We cannot help but think however that with the ICC’s track record as it is (and considering the police’s statement that they currently have insufficient evidence to make the charges stick in a court of law) the ICC may end up messing this whole process up. Presumably the ICC’s CEO, Haroon Lorgat, would have consulted with his legal advisors on this move and is perhaps privy to further information than we as the average fan is – yet we cannot help but have a sneaking suspicion that somehow it will all be brushed under the carpet and forgotten about.

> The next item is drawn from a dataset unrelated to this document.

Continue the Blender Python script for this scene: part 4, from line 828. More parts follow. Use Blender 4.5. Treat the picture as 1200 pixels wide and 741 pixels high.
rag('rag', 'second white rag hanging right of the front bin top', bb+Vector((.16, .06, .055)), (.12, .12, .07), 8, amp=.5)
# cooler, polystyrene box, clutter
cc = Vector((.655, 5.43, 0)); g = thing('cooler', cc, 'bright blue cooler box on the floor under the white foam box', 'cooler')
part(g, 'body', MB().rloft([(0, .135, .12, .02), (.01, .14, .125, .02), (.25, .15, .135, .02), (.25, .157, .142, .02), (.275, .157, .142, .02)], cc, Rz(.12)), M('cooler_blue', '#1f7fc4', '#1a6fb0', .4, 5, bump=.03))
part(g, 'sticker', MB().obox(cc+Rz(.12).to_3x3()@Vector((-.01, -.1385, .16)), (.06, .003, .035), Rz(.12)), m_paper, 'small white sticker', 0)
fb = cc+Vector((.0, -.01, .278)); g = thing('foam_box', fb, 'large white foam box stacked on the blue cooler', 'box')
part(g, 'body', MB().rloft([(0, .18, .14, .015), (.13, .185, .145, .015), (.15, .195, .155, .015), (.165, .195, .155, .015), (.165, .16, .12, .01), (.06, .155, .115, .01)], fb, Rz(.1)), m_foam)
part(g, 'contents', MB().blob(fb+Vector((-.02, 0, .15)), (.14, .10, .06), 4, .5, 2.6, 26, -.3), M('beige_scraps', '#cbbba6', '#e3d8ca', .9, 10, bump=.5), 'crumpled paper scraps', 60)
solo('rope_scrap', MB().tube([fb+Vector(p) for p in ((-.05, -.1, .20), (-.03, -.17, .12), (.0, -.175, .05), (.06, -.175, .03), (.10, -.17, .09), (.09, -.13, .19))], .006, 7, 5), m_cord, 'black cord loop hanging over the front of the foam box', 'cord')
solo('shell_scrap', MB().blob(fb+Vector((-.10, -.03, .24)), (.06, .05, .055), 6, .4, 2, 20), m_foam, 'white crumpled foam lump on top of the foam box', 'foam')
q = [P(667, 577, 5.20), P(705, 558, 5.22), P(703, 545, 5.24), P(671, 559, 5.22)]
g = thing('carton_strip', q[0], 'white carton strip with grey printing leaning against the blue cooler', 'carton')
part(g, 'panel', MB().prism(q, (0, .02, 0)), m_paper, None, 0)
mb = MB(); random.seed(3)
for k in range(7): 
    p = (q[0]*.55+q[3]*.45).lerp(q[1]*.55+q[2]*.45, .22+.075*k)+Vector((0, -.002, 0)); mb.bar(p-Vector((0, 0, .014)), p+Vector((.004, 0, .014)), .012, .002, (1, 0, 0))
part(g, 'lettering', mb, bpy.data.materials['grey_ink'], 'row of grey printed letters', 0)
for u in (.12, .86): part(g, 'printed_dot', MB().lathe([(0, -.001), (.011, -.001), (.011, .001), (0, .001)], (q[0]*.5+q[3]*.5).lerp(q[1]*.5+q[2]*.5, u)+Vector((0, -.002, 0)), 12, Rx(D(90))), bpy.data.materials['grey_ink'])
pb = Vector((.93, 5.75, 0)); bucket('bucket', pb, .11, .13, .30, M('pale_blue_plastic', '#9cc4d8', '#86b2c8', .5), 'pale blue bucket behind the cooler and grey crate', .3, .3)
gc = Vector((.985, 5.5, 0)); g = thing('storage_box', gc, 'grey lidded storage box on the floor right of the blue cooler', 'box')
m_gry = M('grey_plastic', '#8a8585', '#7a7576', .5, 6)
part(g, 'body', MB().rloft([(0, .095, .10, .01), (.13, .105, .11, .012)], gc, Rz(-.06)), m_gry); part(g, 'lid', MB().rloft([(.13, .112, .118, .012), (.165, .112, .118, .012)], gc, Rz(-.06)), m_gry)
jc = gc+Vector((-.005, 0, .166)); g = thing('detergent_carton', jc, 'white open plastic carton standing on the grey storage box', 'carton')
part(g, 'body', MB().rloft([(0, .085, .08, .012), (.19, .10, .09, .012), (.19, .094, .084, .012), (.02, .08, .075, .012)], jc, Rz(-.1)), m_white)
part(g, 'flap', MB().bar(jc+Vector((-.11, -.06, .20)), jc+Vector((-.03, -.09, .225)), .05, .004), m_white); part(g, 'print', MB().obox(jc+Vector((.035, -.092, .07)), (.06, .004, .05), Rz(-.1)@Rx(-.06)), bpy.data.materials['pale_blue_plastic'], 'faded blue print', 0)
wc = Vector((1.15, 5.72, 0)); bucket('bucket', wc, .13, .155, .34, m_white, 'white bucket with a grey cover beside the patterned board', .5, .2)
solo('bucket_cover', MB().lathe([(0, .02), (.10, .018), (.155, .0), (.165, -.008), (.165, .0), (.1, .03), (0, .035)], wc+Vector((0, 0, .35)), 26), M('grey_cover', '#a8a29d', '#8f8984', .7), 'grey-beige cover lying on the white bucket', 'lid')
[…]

The PCB (and inevitably the Pakistani government too) have as expected been caught somewhere in between a defence of their players and attacking the ICC. It is imperative that even if these players are cleared, either on a technicality or wholly, that a full investigation is carried out into Pakistani cricket as there is obviously something going on at some level. The PCB have long been a body which befuddle the rest of the world with their infighting and apparent protecting of their own interests and consequently it is vital that any investigation is independent.

To most people (and indeed us) there is something silly about someone talking about a lack of proof in this particular case. Amir was in the middle of a devastating and world class spell of rhythmical bowling and given these facts it would have been unlikely for him to have bowled a no ball at all – let alone one 8 inches over the line. Coupled with the News of the World tape it does indeed seem damning and therefore in an effort to save his career he might be better off being open and up front. That way at least he might have some sort of future after all and also assist the ICC into the bargain.

Here at the Compulsive Hooker we are as tired of this as you and so we will not say another word on this subject unless a new and truly newsworthy angle or piece of information comes our way. We’re sure you’ll be pleased with that decision!